• [Instructions for the task]
Locate every line in the records below that contains the word "script", and copy each one.

** START Provided records **

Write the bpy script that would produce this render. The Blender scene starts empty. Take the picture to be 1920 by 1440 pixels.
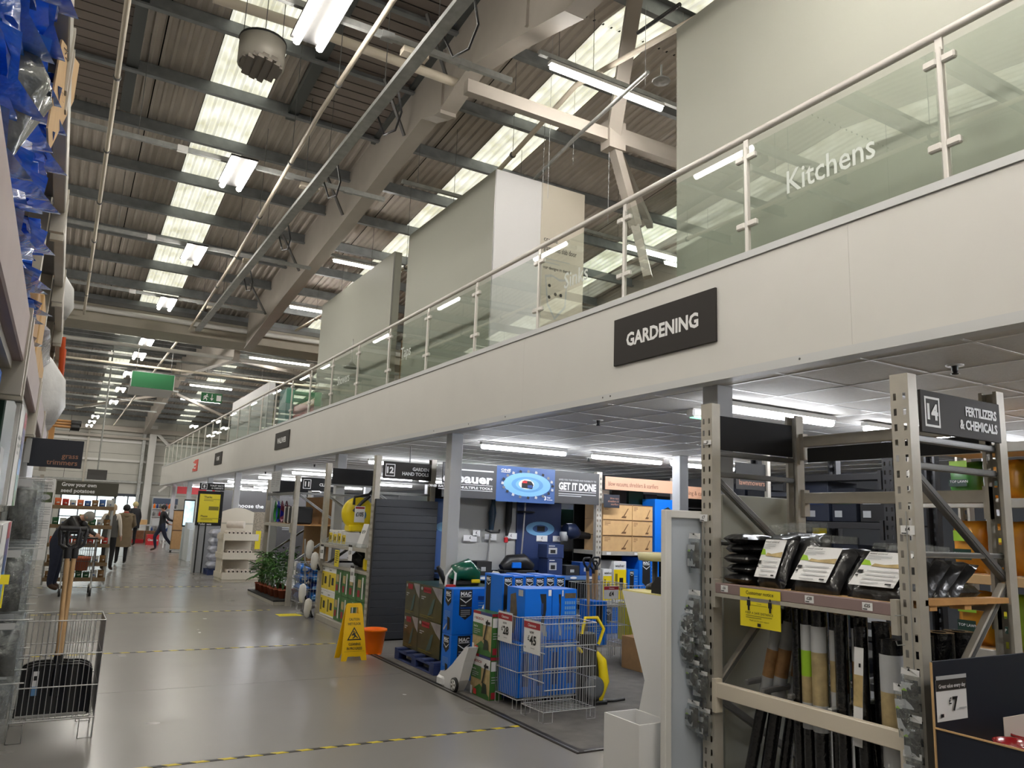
import bpy, math, random
from mathutils import Vector, Matrix, Euler
random.seed(7)
SC = bpy.context.scene
COL = SC.collection
# ------------------------------------------------------------------ camera
YAW, PIT, ROL, FPX, CH = math.radians(29.87144721), math.radians(10.17431915), math.radians(2.19544835), 1445.69, 1.6
_cy, _sy, _cp, _sp, _cr, _sr = math.cos(YAW), math.sin(YAW), math.cos(PIT), math.sin(PIT), math.cos(ROL), math.sin(ROL)
_F = Vector((_sy*_cp, _cy*_cp, _sp)); _R0 = Vector((_cy, -_sy, 0)); _U0 = _R0.cross(_F)
_R = _cr*_R0 + _sr*_U0; _U = -_sr*_R0 + _cr*_U0
cam = bpy.data.cameras.new('camera'); co = bpy.data.objects.new('camera', cam); COL.objects.link(co)
cam.sensor_width = 36; cam.lens = FPX*36/1920; cam.clip_start = .02; cam.clip_end = 300
co.matrix_world = Matrix(((_R.x, _U.x, -_F.x, 0), (_R.y, _U.y, -_F.y, 0), (_R.z, _U.z, -_F.z, CH), (0, 0, 0, 1)))
SC.camera = co
# ------------------------------------------------------------------ world, exposure, light levels
SC.view_settings.view_transform = 'Standard'; SC.view_settings.look = 'None'
SC.view_settings.exposure = 0.6; SC.view_settings.gamma = 1; SC.view_settings.use_curve_mapping = False
TUBE, UNDER, ROOFL = 55.0, 46.0, .54
W = bpy.data.worlds.new('World'); SC.world = W; W.use_nodes = True
_b = W.node_tree.nodes['Background']; _b.inputs[0].default_value = (.86, .93, 1, 1); _b.inputs[1].default_value = 2.2
cy = SC.cycles
cy.max_bounces = 7; cy.diffuse_bounces = 4; cy.glossy_bounces = 3; cy.transmission_bounces = 6; cy.transparent_max_bounces = 12
cy.sample_clamp_indirect = 3; cy.sample_clamp_direct = 14; cy.use_denoising = True; cy.caustics_reflective = False; cy.caustics_refractive = False
# ------------------------------------------------------------------ measuring: photo pixel on a known world plane -> point
def ray(u, v):
    return _R*((u-960)/FPX) - _U*((v-720)/FPX) + _F
def X(u, v, x): d = ray(u, v); t = x/d.x; return Vector((x, d.y*t, CH+d.z*t))
def Y(u, v, y): d = ray(u, v); t = y/d.y; return Vector((d.x*t, y, CH+d.z*t))
def Z(u, v, z): d = ray(u, v); t = (z-CH)/d.z; return Vector((d.x*t, d.y*t, z))
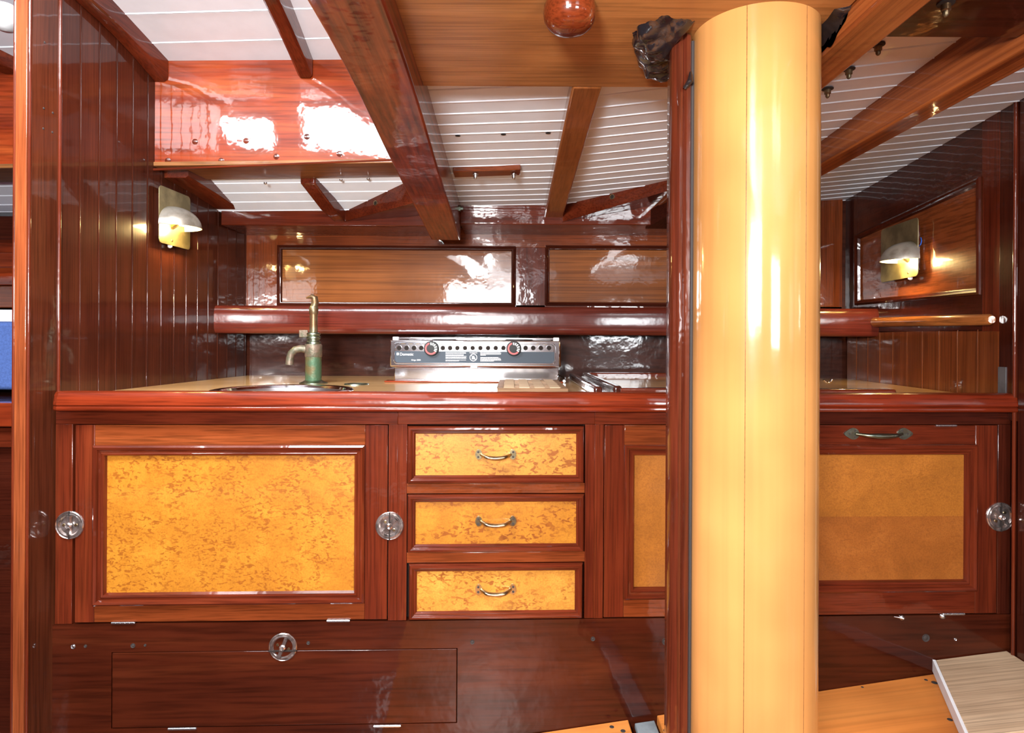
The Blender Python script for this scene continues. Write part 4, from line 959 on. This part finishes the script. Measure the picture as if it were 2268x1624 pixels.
# raised frame round the label
o1 = rrect(871, 760, 1231, 806, 9, 0.0); o2 = rrect(872, 761, 1230, 805, 8.5, 0.003); o3 = rrect(874.5, 763, 1227.5, 803, 7.5, 0.003); o4 = rrect(875.5, 764, 1226.5, 802, 7, 0.0005)
mb = MB(); n = len(o1); vs = o1 + o2 + o3 + o4
mb.add(vs, [(k * n + i, k * n + (i + 1) % n, (k + 1) * n + (i + 1) % n, (k + 1) * n + i) for k in range(3) for i in range(n)]); obj('label_frame', mb, steel, t)
mb = MB(); L_ = [p for p in rrect(875.5, 764, 1226.5, 802, 7, 0.0008)]; zcut = FP(1050, 779).z
lab = [p if p.z < zcut else Vector((p.x, p.y, zcut)) for p in L_]
pA_ = FP(875.5, 779); pB_ = FP(1226.5, 779)
seq = [Vector((pB_.x, FY - 0.0008, zcut)), Vector((pA_.x, FY - 0.0008, zcut))] + [p for p in L_ if p.z < zcut - 0.001]
mb.prism(seq, (0, 0.0006, 0)); obj('label', mb, label_m, t)
mb = MB()
for px in (884, 900.5, 917, 933, 981, 997, 1013, 1030, 1047, 1064, 1081, 1098, 1115, 1164, 1181, 1198, 1216):
    c = FP(px, 771); mb.lathe([(6.2 * KF, 0), (6.2 * KF, 0.0012), (5 * KF, 0.0012), (4.7 * KF, 0.0003)], c, (0, -1, 0), 20, mi=0); mb.lathe([(4.8 * KF, 0.0005), (0, 0.0005)], c, (0, -1, 0), 20, mi=1)
vh = obj('vent_holes', mb, [steel, gap_shade], t)
for px in (956, 1138):
    c = FP(px, 772); mb = MB(); mb.lathe([(16.5 * KF, 0.0), (16.5 * KF, 0.010), (15.5 * KF, 0.0125), (14 * KF, 0.013), (0, 0.013)], c, (0, -1, 0), 36)
    kn = obj('knob', mb, black_m, t)
    def arc(a0, a1, r0, r1, m, nm, sg=24, mb=None):
        mb = MB(); vs = []
        for i in range(sg + 1):
            a_ = math.radians(a0 + (a1 - a0) * i / sg)
            for q in (r0, r1): vs.append(c + Vector((math.cos(a_) * q * KF, -0.0135, math.sin(a_) * q * KF)))
        mb.add(vs, [(2 * i, 2 * i + 1, 2 * i + 3, 2 * i + 2) for i in range(sg)])
        bk = [v + Vector((0, 0.0006, 0)) for v in vs]; mb.add(bk, [(2 * i, 2 * i + 1, 2 * i + 3, 2 * i + 2) for i in range(sg)])
        return obj(nm, mb, m, kn)
    arc(110, 318, 10.2, 13.6, red_m, 'red_scale')
    mb = MB()
    for i, a_ in enumerate((92, 68, 44, 18, -8, -30)):
        a_ = math.radians(a_); e = Vector((math.cos(a_), 0, math.sin(a_))); f = Vector((-math.sin(a_), 0, math.cos(a_)))
        pts = [c + Vector((0, -0.0138, 0)) + (e * x + f * y) * KF for x, y in ((7.5, -1.0), (13, -1.6), (13, 1.6), (7.5, 1.0))]
        mb.prism(pts, (0, 0.0006, 0))
    obj('white_ticks', mb, white_print, kn)
def text(body, px, py, h, parent, name='lettering', align='LEFT', m=white_print):
    cu = bpy.data.curves.new(name, 'FONT'); cu.body = body; cu.size = h * KF / 0.72; cu.align_x = align; cu.extrude = 0.0001
    tmp = bpy.data.objects.new(name, cu); COL.objects.link(tmp)
    bpy.context.view_layer.update()
    me = bpy.data.meshes.new_from_object(tmp.evaluated_get(bpy.context.evaluated_depsgraph_get()))
    bpy.data.objects.remove(tmp); bpy.data.curves.remove(cu)
    p = FP(px, py, 0.0011); o = worldloc(parent)
    for v in me.vertices: v.co = Vector((v.co.x, -v.co.z, v.co.y)) + p - o
    return link(name, me, m, None, parent)
text('Dometic', 885.5, 787.5, 6.2, t)
text('Origo 3000', 911, 799, 3.2, t)
text('WARNING', 1048.5, 783.0, 2.6, t, align='CENTER')
mb = MB(); p = rrect(878.5, 781.5, 883.5, 787, 1, 0.0010, 3); mb.prism(p, (0, 0.0002, 0)); obj('brand_emblem', mb, white_print, t)
mb = MB(); c = FP(1048.5, 792); mb.lathe([(8.4 * KF, 0.0008), (8.4 * KF, 0.0012), (7.0 * KF, 0.0012), (7.0 * KF, 0.0008)], c, (0, -1, 0), 28)
e = Vector((0.7071, 0, -0.7071)); f = Vector((0.7071, 0, 0.7071)); mb.prism([c + Vector((0, -0.0012, 0)) + (e * x + f * y) * KF for x, y in ((-7.5, -0.7), (7.5, -0.7), (7.5, 0.7), (-7.5, 0.7))], (0, 0.0004, 0))
mb.prism([c + Vector((0, -0.0011, 0)) + Vector((x, 0, z)) * KF for x, z in ((-3.2, -4), (3.2, -4), (4, -1), (2.2, 1), (1.5, 4.5), (-0.8, 2.5), (-2.4, 1.0), (-3.8, -1))], (0, 0.0003, 0)); obj('no_flame_symbol', mb, white_print, t)
mb = MB(); rnd = random.Random(3)
for (x0, x1, rows) in ((987, 1033, (780.6, 782.8, 785.6, 787.6, 789.4, 792.0, 793.8, 797.6, 799.6)), (1064, 1110, (780.6, 782.8, 784.8, 787.0, 792.0, 793.8, 796.0, 798.0, 800.0))):
    for i, y in enumerate(rows):
        x = x0; xe = x1 - rnd.choice((0, 1, 2, 6))
        if i in (3,) and x0 > 1050: xe = x0 + 12
        if i == len(rows) - 1: xe = x0 + 30
        while x < xe:
            L1 = min(rnd.uniform(1.2, 3.6), xe - x)
            p0 = FP(x, y, 0.0010); p1 = FP(x + L1, y, 0.0010); hh_ = 0.55 * KF
            mb.prism([p0 - Vector((0, 0, hh_)), p1 - Vector((0, 0, hh_)), p1 + Vector((0, 0, hh_)), p0 + Vector((0, 0, hh_))], (0, 0.0002, 0)); x += L1 + 0.7
obj('small_print', mb, white_print, t)
# top rim: lid edge, corner blocks, pan supports
a, b, c_, d_ = srect(873, 742, 1236, 755)
mb = MB()
mb.box(a + 0.006, b - 0.006, SDp - 0.004, SDp + 0.001, SP(0, 746.5).z, SP(0, 742.5).z); mb.box(a + 0.006, b - 0.006, SDp + 0.25, SDp + 0.256, SP(0, 748).z, SP(0, 743).z)
obj('top_rim', mb, steel, t, bevel=0.001)
for x in (a + 0.006, b - 0.006):
    mb = MB(); mb.box(x - 0.009, x + 0.009, SDp - 0.010, SDp + 0.012, SP(0, 755.5).z, SP(0, 741.5).z); obj('corner_block', mb, white_print, t, bevel=0.002)
mb = MB()
for i in range(9):
    x = a + 0.04 + (b - a - 0.08) * i / 8; mb.tube([(x, SDp + 0.004, SP(0, 751).z), (x + 0.01, SDp + 0.24, SP(0, 750).z)], 0.0022, 8)
for yy in (0.02, 0.2): mb.tube([(a + 0.02, SDp + yy, SP(0, 752).z), (b - 0.02, SDp + yy, SP(0, 752).z)], 0.002, 8)
obj('pan_support', mb, satin, t)
for i, px in enumerate((975, 1150)):
    c = SP(px, 756); mb = MB(); mb.lathe([(0.05, -0.004), (0.05, 0.004), (0.035, 0.007), (0, 0.007)], (c.x, SDp + 0.14, c.z), (0, 0, 1), 28); obj('burner', mb, black_m, t)
mb = MB(); p0 = FP(1042, 813.5); p1 = FP(1057, 834)
mb.box(p0.x, p1.x, SDp - 0.004, SDp, SP(0, 833).z, p0.z + 0.001); mb.box(p0.x, p1.x, SDp - 0.016, SDp - 0.003, p0.z - 0.004, p0.z + 0.001); obj('latch_clip', mb, white_print, t, bevel=0.001)
a2 = b
mb = MB(); mb.prism([(b - 0.002, SDp + 0.005, SP(0, 756).z), (b + 0.012, SDp + 0.02, SP(0, 757).z), (b + 0.012, SDp + 0.21, SP(0, 762).z), (b - 0.002, SDp + 0.25, SP(0, 756).z)], (0, 0, SP(0, 812).z - SP(0, 762).z)); obj('side_bracket', mb, steel, t, bevel=0.003)
mb = MB(); mb.tube([(b + 0.002, SDp + 0.02, ZC + 0.001 + 0.02), (b + 0.020, SDp - 0.01, ZC + 0.012), (b + 0.016, SDp - 0.05, ZC + 0.006)], 0.005, 10); obj('foot_bracket', mb, steel, t)
# mahogany trim strip in front of the stove
c0 = PZ(845, 849, ZC); c1 = PZ(1100, 849, ZC)
mb = MB(); mb.box(c0.x, SP(1237, 845).x + 0.01, SDp - 0.055, SDp - 0.004, ZC + 0.0002, ZC + 0.005)
tag(obj('stove_fillet', mb, mahr['X'], None, bevel=0.002), 'thin red mahogany fillet on the worktop in front of the stove', 'trim strip')
# ------------------------------------------------------------------ chopping board
ZT = -0.107; b0 = PZ(1101, 859, ZT); b1 = PZ(1258, 859, ZT); b2 = PZ(1240, 839.5, ZT); b3 = PZ(1122, 839.5, ZT); b2.y = b3.y = 1.80
b2.x = b2.x; 
t = thing('cooling_board', ((b0 + b2) / 2).to_3d() - Vector((0, 0, 0.02)), 'slatted wooden board lying on the worktop in front of the stove', 'slatted board')
x0, x1, y0, y1 = b0.x, b1.x, b0.y, b2.y
thk = ZT - ZC - 0.0005
mb = MB(); bw_ = 0.018
mb.box(x0, x1, y0, y0 + bw_, ZT - thk, ZT - 0.001); mb.box(x0, x1, y1 - bw_, y1, ZT - thk, ZT - 0.001); mb.box(x0, x0 + bw_ * .8, y0 + bw_, y1 - bw_, ZT - thk, ZT - 0.001); mb.box(x1 - bw_ * .8, x1, y0 + bw_, y1 - bw_, ZT - thk, ZT - 0.001)
obj('frame', mb, board_m, t, bevel=0.0015)
mb = MB(); mb.box(x0 + 0.012, x1 - 0.012, y0 + 0.014, y1 - 0.014, ZT - thk, ZT - 0.009); obj('tray', mb, board_m, t)
for i in range(7):
    yy = y0 + bw_ + 0.010 + (y1 - y0 - 2 * bw_ - 0.035) * i / 6
    mb = MB(); mb.box(x0 + 0.014, x1 - 0.014, yy, yy + 0.018, ZT - 0.010, ZT); obj('slat', mb, wood('slat_wood', (0.24, 0.145, 0.085), (0.37, 0.24, 0.15), (0.46, 0.33, 0.22), axis='X', across=40, coat=0.0, rough=0.5) if i == 0 else bpy.data.materials['slat_wood'], t, bevel=0.001)
for i in range(4):
    xx = x0 + 0.016 + (x1 - x0 - 0.058) * i / 3
    mb = MB(); mb.box(xx, xx + 0.024, y0 + 0.012, y1 - 0.012, ZT - 0.006, ZT + 0.0008); obj('cross_slat', mb, palefloor, t)
# ------------------------------------------------------------------ fiddled tray on the right
t = thing('fiddled_hatch', (0.45, 1.8, ZC), 'mahogany framed hatch lid on the worktop left of the mast', 'hatch lid')
ZQ = ZC + 0.020
def qz(px, py, z=ZQ): return PZ(px, py, z)
X0 = 0.192; X1 = 0.90; Y0 = CF.w(1.3, 0.03, 0).y; Y1 = 2.14
def sidebar(x0, x1, y0, y1, z0, z1): 
    mb = MB(); mb.box(x0, x1, y0, y1, z0, z1); return mb
obj('outer_rail', sidebar(X0, X0 + 0.020, Y0, Y1 - 0.02, ZC, ZQ + 0.004), mahd['Y'], t, bevel=0.006, seg=4)
mb = MB(); mb.box(X0 + 0.020, X0 + 0.048, Y0, Y1 - 0.01, ZC, ZQ - 0.008); obj('cove', mb, simple('cove_highlight_paint', (0.50, 0.42, 0.38), 0.12, coat=1.0), t)  # pale colour paints the highlight into the cove
obj('inner_rail', sidebar(X0 + 0.046, X0 + 0.066, Y0, Y1, ZC, ZQ + 0.006), mahd['Y'], t, bevel=0.006, seg=4)
obj('back_rail', sidebar(X0 + 0.066, X1, Y1 - 0.03, Y1, ZC, ZQ + 0.006), mah['X'], t, bevel=0.004)
obj('front_rail', sidebar(X0 + 0.060, X1, Y0, Y0 + 0.035, ZC, ZQ + 0.001), mah['X'], t, bevel=0.004)
mb = MB(); mb.box(X0 + 0.066, X1, Y0 + 0.035, Y1 - 0.03, ZC, ZQ - 0.006); obj('lid', mb, counter_m, t)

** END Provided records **

• [Answer below]
Write the bpy script that would produce this render. The Blender scene starts empty. Take the picture to be 1920 by 1440 pixels.
The Blender Python script for this scene continues. Write part 4, from line 959 on. This part finishes the script. Measure the picture as if it were 2268x1624 pixels.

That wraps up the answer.